Quali sono gli interventi a rischio a Napoli?
In città abbiamo fatto un lungo percorso, anche di coprogettazione, con le comunità che saranno coinvolte sia a Scampia che a San Giovanni nella zona di Taverna del Ferro, i due interventi più grandi. Ma vale anche per l’ex Opg: qui erano risorse che facevano parte del Federalismo demaniale che sono state spostate sul Pnrr. In queste realtà abbiamo fatto un lungo lavoro di condivisione delle scelte, un segnale di crescita democratica e quindi vogliamo continuare in maniera determinata. Nell’area metropolitana ci sono, solo sui piani di recupero delle periferie, 350 milioni. Un intervento molto importante riguarda il waterfront che va da Napoli fino a Castellammare di Stabia, sono coinvolti tutti i Comuni della zona est: significa recuperare il rapporto col mare di tutta un’area costiera densamente popolata. Le gare sono state già aggiudicate.

Meloni annuncia la Zes unica per tutto il Mezzogiorno, è un’iniziativa positiva?
È già in corso la sperimentazione delle Zes fatte in maniera selettiva, su aree mirate come la zona portuale e la zona est di Napoli e sta funzionando molto bene: ci sono stati interventi significativi di semplificazione oltre che incentivi finanziari che hanno portato investimenti. C’è grande sinergia tra le amministrazioni e gli imprenditori coinvolti. Il tema è: creare un’unica Zes quali vantaggi competitivi offre? Spalmare questi requisiti su territori molto più grandi con le stesse risorse finanziarie, con i vincoli sugli aiuti di impresa (che sono la tagliola nell’applicazione degli incentivi) quale efficacia avrà? Già in passato si è provato a fare delle misure generaliste, per esempio sull’incentivo alle assunzioni, e spesso non hanno funzionato quindi non capisco perché si deve cambiare una cosa che sta funzionando.

C’è il rischio che si barattino gli investimenti al Sud con la Zes?
Sono due cose completamente diverse, la Zes comporta incentivi per le aziende e forme di semplificazione. Ma gli investimenti sulle infrastrutture sono determinanti: non possiamo parlare del Sud come grande risorsa dell’Europa, di nuovo rapporto con l’Africa, di corridoi energetici con la sponda sud del Mediterraneo senza investimenti. Sono due temi diversi che non vanno assolutamente confusi.

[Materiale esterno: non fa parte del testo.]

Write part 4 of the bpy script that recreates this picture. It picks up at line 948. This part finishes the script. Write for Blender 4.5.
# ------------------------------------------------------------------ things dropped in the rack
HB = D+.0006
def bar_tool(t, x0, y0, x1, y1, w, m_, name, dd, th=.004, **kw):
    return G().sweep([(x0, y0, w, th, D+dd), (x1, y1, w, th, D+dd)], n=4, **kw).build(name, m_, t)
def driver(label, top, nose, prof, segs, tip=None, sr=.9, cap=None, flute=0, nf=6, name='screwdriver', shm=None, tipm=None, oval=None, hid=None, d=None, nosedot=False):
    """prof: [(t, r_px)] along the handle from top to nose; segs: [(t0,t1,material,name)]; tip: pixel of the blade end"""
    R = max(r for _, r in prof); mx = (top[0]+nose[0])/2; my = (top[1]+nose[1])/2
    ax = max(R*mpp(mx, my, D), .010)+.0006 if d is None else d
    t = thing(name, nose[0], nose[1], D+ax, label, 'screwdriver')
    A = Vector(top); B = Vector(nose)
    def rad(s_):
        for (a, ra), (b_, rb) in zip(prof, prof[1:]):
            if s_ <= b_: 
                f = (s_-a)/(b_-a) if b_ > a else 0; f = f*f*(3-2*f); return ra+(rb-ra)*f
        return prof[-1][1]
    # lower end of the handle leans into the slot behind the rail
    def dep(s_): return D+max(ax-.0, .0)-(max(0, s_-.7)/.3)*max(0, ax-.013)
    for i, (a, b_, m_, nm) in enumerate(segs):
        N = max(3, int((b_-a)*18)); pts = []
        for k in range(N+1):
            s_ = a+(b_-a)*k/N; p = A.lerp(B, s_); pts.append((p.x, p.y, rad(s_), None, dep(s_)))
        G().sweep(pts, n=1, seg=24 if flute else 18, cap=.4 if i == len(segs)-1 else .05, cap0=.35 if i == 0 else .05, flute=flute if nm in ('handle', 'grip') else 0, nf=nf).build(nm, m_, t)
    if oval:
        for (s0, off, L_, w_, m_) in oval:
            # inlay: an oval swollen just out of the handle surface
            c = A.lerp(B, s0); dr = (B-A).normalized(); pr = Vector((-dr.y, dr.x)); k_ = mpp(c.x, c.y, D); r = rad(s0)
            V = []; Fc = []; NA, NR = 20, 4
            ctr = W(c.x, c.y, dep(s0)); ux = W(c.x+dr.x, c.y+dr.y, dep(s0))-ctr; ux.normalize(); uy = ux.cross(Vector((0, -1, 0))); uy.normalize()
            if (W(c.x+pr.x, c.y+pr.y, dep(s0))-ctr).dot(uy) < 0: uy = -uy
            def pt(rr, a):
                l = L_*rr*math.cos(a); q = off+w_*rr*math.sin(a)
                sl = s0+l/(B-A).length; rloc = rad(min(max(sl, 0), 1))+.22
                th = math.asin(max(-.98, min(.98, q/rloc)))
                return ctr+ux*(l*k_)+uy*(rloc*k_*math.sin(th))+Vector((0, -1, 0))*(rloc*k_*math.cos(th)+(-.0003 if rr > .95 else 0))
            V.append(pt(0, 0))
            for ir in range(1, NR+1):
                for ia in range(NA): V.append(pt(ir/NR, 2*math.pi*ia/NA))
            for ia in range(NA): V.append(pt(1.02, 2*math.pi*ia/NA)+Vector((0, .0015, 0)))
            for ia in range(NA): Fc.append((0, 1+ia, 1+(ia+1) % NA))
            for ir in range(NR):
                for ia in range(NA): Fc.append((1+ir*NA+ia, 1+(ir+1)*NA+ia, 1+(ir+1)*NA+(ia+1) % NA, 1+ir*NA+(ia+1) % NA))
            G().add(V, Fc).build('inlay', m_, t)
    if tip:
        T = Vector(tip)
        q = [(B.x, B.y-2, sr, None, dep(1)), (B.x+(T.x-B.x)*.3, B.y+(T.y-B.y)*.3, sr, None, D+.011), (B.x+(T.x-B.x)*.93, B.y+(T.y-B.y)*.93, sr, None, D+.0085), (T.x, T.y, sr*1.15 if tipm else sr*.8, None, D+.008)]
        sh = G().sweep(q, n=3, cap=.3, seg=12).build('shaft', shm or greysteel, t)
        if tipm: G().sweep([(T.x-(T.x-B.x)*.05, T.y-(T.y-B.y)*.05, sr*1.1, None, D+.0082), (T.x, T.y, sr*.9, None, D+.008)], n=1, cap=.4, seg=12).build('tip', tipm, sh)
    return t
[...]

Il taglio del Reddito di cittadinanza penalizza Napoli.
Sono contrario a questo stop: in un momento di crisi economica, con l’inflazione che cresce e la povertà in aumento, non si può ridurre il sostegno al reddito. Indispensabile non solo al Sud: ci sono numeri importanti a Roma, a Torino, a Milano. Sono favorevole a una rivisitazione dello strumento in una forma più orientata all’inserimento al lavoro, ma occorrono reali forme sostitutive di sostegno ai più fragili e un avviamento concreto al lavoro per chi ha la possibilità di farlo e queste cose ad oggi non le vediamo. Sono preoccupato.

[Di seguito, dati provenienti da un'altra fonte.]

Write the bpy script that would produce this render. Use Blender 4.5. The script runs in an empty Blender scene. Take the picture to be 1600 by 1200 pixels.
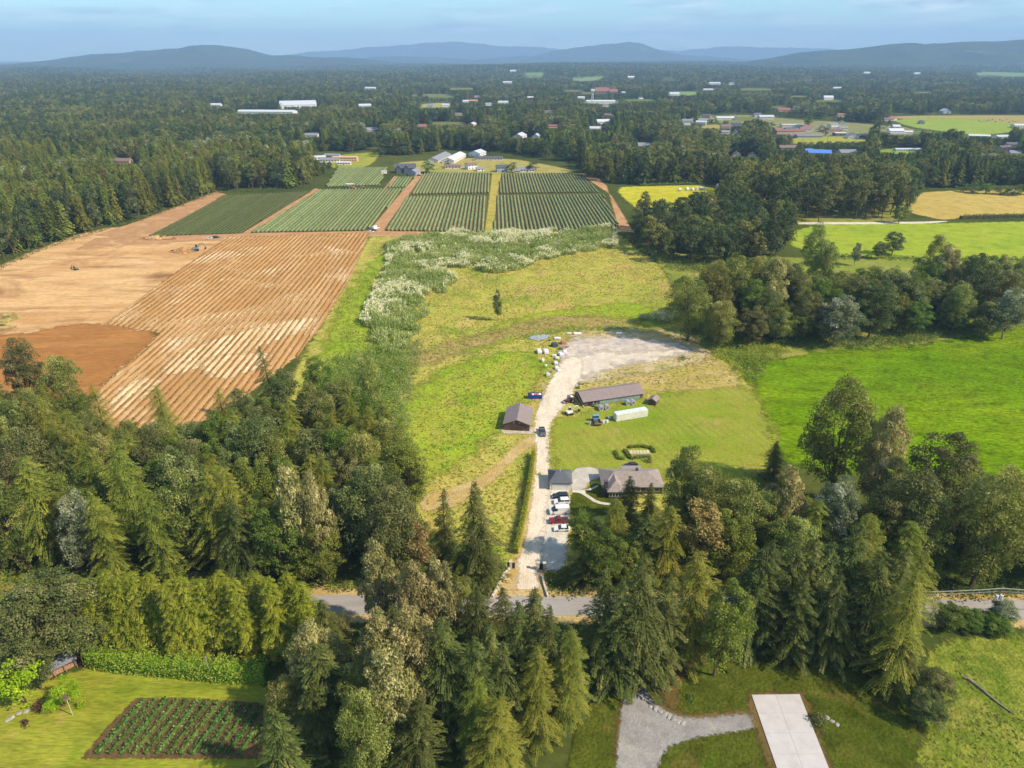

Senza sostegno al reddito e senza salario minimo si crea un mercato del lavoro povero, incentiva forme di grigio e nero?
Sì, corriamo il rischio che ci siano forme di sfruttamento. La Costituzione dice che il lavoro deve essere dignitoso, un salario equo in condizioni di sicurezza. Bisogna impedire che per soddisfare i bisogni primari si creino forme di sfruttamento. Non è accettabile per un tema di equità sociale e anche per una questione di crescita economica. I salari bassi sono un fattore depressivo enorme. Perciò io spero che ci sia un ripensamento con un approccio che guardi veramente ai bisogni delle persone.